AT İZİ İT İZİNE KARIŞTI
Konferansta konuşma yapan İBB Başkanı Ekrem İmamoğlu’nun konuşmasından başlıklar şöyle:
“Suriye’de yaşanan çok taraflı savaşta deyim neredeyse az iti it izine karışmış durumdadır. Kim kiminle savaşmaktadır bilmemektedirler. Bazı karar vericiler ne yazık ki; yangına körükle gitmeyi tercih etmektedir. Yanı başımızdaki bu dost ülkeden göç edenleri ülkemize almakla kalmadık ne yazık ki bir çoğunu kendi haline bıraktık. Suriyeli göçmenlerin çoğu ülkelerinde inanmadıkları bir savaşa katılmak yerine kendilerine bir gelecek kurmak için ülkemize sığındıklarının farkındayız. Onları suçlamak olmaz. Bu insanlar savaşı kabullenmedikleri için bugün bizimle beraber yaşıyorlar. Önce güney illerimize yerleştiler sonra tüm şehirlere yayıldılar.”

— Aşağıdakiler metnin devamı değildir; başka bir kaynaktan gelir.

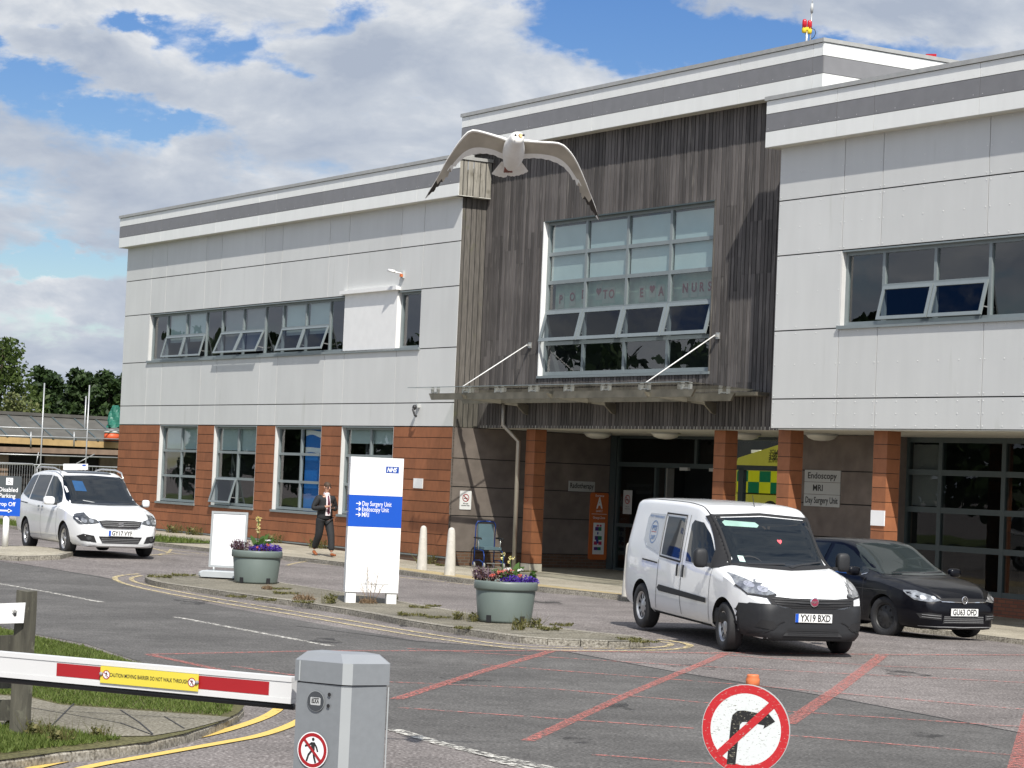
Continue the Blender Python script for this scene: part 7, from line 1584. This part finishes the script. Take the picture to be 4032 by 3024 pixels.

“Ayrıca 20 ila 25 bin arasında hiçbir kaydı bulunmayan 150 bin de farklı ilde kayıtlı olduğu halde İstanbul’da daimi yaşadığı bilinen Suriyeli var. İstanbul’da mülteci ve göçmen sayısına ilişkin itibar edeceğimiz sayıya ulaşmak oldukça zor. Bu sorunu yönetmek için ciddi bir biçimde hep birlikte çalışmak zorundayız. İnsanla toplumla ilgili her sorun ilk bakışta göründüğünden çok daha farklı boyutlara ulaşır. İtinayla politikaları sürdürmeyi gerektirir.”
“Sadece ülkemizde değil gelişmiş batılı toplumların tamamıyla göçmenler ırkçılık sorununun tetikçisi olabiliyor. Soydaşlarımızın karşılaştığı sorunları son 50 yılda karşılaştık ve derinden biliyoruz. Bu sorunları biliyoruz ve çok da kafa yormadığımız sorunlar bunlar. Halledilmesi zor sorunlar olduğunu kabul etmeliyiz. İBB olarak göreve geldiğimizin 14. günüde göçmen ve mülteci konusunda ihtiyaç ve öncelikleri anlamak için uzman sivil toplum kuruluşları ve akademisyenlerle bir araya geldik. Koordinasyon eksikliğinin giderilmesi için çok önemli adımlar attık. Sorunun boyutunu tam olarak bilelim ki çözüm bulmak için hep birlikte çıkalım istedik. İBB olarak eş zamanlı biçimde İstanbulluların ve burada yaşayan mülteci ve göçmenlerin hassasiyetini anlamak için göç parametresi çalışmalarına başladık .”
KENDİ KADERLERİNE TERK ETMEYECEĞİZ
“Psikolojik ve manevi destek vermemiz gereken acil vakalar gelişiyor ve her gün artmakta. Üçüncü adım olarak mültecilerin durumlarının iyileştirilmesi ve büyük sorunun kalıcı bir şekilde çözülmesi için yabancı organizasyonlara çalışmanın bir mecburiyet olduğunu farkındayız. Dostlarımızla çözüm önerileri geliştireceğiz. Uluslararası arenada ortak akla ulaşma çalışmalarımız devam edecek. Bu sorunla tek başına baş etmemizi kimse bizden bekleyemez. Sorun uluslararası bir sorundur. Bu sadece bir mülteci sorunu değil tarihteki en büyük yer değiştirmelerden biridir.”
“Nihai hedefimizi Suriye’nin istikrara kavuşturulması ve Suriyelilerin oradaki hayatlarına en özgür biçimde dönebilmesinin sağlanmasıdır. Bu çözümde yolumuzu aydınlatacak en değerli ışık toplumsal vicdanımızdır.”
“Özetle Suriyelileri elbette ve asla kendi kaderlerine terk etmeyeceğiz. Onların daha insani koşullarda yaşamları için uluslararası arenayı harekete geçirmek için her türlü uygulamayı yapacağız.”